Захожу я в аптеку, а впереди меня в небольшой очереди стоит бомжеватого вида пожилой человек. Седой, небритый, в мятом костюме, грязные поношенные ботинки. Но в фигуре имеются остатки того, что раньше называли осанкой, и в лице нечто нежно-просительное, смягченное пониманием своего ничтожного места во Вселенной. И он говорит провизору в белом халате так жалобно и доверительно:

– Девушка, будьте любезны, пожалуйста, мне бы два флакончика боярышника.

Посмотрел в ее узковатые глаза с такой мольбой, просьбой и улыбнулся.

Молодая, слегка татарская аптекарша сделала на лице фи, написала у себя на лбу: «Знаем мы вас, алкашей!» – фыркнула, но промолчала и за боярышником таки пошла. Он расплатился мелочью и шаркающей походкой вышел. Я купил свое лекарство и тоже вышел. На улице перед аптекой меня ждала удивительная картина. Этот седой бомжик передавал боярышник другому бомжику, еще более запущенному, в грязных трениках и тапках, в куртке, не имеющей цвета и описания. Седой молча переставил бутыльки в карманы куртки грязненького, они обнялись. Грязноватый посмотрел ему в глаза и с сердечной благодарностью, на грани слез, сказал ему:

– Спасибо, дорогой, спасибо тебе.

Я встал и окаменел. Милосердный Боже, я вхожу в аптеку, как князь мира сего, я властен и порывист, я роюсь в своих богатых фармацевтических знаниях, для меня это супермаркет по запчастям для моего здоровья. Я называю имена лекарств, как команды на иностранном языке, я уточняю миллиграммы и дозировки. Шуршу купюрами и слежу за сдачей. Я влетаю сюда, как венец творения, а передо мной стоит надрыв бытия и просящая нежность в голосе: «Девушка, будьте любезны, пожалуйста…» Рядом со мной онтологическая рана и интимность постыдного. И ладно бы для себя, для приобретения вещей первой необходимости поутру, когда душа ранима, и мир бьет пулеметом в виски, и стыд кислотой течет по струпьям души! Не для себя, для того, другого, который ждет на улице, который даже не решается войти. Войти, чтоб оказаться под бездушным косоватым прицелом глаз «девушки», кому путь сюда запрещен той стыдливостью и горем, которые мне неведомы. Вот оно: «Блажен, кто положит душу свою за други своя». Вот она, мизерикордиа и клементия, вот оно, сердце милующее под испепеляющими лазерами бесчеловечной жестокости и немого презрения. Я влетаю сюда, как молодой Вертер, безумный в своей страсти.

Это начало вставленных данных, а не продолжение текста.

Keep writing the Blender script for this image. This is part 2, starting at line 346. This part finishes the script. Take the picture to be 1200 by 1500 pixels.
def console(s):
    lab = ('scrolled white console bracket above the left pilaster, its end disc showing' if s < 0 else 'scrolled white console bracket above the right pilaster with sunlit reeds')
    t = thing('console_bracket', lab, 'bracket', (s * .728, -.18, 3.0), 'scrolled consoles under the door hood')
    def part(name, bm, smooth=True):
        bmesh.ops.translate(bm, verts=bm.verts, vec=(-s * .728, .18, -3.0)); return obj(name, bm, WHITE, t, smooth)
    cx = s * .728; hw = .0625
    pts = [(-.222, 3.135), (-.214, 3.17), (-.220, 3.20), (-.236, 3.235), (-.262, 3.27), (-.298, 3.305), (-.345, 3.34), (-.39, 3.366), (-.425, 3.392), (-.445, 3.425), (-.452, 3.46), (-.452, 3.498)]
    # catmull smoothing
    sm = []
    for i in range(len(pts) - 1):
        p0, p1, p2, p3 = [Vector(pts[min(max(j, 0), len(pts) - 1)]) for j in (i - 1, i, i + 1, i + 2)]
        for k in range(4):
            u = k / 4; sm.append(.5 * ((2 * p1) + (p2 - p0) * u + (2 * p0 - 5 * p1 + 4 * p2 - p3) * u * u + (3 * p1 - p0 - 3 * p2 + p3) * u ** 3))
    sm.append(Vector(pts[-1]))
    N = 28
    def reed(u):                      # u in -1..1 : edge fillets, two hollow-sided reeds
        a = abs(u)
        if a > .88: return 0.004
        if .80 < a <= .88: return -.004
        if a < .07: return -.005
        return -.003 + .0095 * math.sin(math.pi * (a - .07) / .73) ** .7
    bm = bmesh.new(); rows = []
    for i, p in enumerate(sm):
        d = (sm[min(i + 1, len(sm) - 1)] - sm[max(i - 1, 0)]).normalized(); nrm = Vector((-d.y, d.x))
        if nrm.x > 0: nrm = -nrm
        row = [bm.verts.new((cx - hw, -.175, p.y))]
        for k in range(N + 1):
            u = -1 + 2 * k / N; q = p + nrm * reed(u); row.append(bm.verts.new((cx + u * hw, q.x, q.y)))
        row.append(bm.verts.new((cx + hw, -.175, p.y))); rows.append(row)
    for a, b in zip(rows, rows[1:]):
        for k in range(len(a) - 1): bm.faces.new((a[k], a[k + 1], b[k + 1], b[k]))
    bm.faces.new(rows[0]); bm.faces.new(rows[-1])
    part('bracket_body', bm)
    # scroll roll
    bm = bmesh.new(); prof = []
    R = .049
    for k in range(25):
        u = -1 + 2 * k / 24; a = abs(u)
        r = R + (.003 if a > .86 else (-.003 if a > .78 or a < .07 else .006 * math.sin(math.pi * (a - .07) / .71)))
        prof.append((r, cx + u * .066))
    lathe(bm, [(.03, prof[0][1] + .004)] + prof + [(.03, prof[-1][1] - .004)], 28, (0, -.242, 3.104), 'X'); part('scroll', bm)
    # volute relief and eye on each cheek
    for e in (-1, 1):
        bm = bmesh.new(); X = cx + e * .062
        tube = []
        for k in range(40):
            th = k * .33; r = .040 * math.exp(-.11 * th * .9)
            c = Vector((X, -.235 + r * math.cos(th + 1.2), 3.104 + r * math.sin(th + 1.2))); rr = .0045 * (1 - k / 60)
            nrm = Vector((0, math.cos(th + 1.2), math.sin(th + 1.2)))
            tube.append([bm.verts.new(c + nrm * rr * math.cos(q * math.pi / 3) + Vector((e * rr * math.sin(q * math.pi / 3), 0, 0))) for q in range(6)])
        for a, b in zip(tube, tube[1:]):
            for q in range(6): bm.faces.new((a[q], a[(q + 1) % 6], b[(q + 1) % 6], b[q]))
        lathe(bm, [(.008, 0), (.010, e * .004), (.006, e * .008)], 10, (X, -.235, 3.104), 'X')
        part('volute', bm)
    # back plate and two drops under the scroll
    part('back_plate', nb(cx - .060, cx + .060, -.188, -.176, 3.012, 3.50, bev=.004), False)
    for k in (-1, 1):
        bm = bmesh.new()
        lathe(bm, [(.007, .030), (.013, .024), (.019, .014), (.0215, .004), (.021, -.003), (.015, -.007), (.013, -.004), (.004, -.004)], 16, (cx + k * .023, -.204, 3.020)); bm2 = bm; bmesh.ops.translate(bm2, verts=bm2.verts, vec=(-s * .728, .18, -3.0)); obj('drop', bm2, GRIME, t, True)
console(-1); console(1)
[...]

Вхожу как власть имеющий, а здесь, рядом, сострадание и любовь, здесь жалость и склонение колен, здесь умерщвление не то что истонченной плоти, а крик немотствования.

Господь милосердый, видя изнуренность и рассеянность нашу, не имеющую пастыря, сжалился над нами. Отчего я не имею этой жалости? Я смотрел на людей, обнявшихся у аптеки. Один из них спас жизнь другому. И в них были и любовь, и сострадание, и всепрощение. Я замер и завидовал им, оплакивая душу свою, очерствевшую от горя и покрытую язвами невнимательности. О мое окамененное бесчувствие, о моя скорбная безболенность! Душе моя, восстань, почто спиши, тебе давно пора идти за боярышником.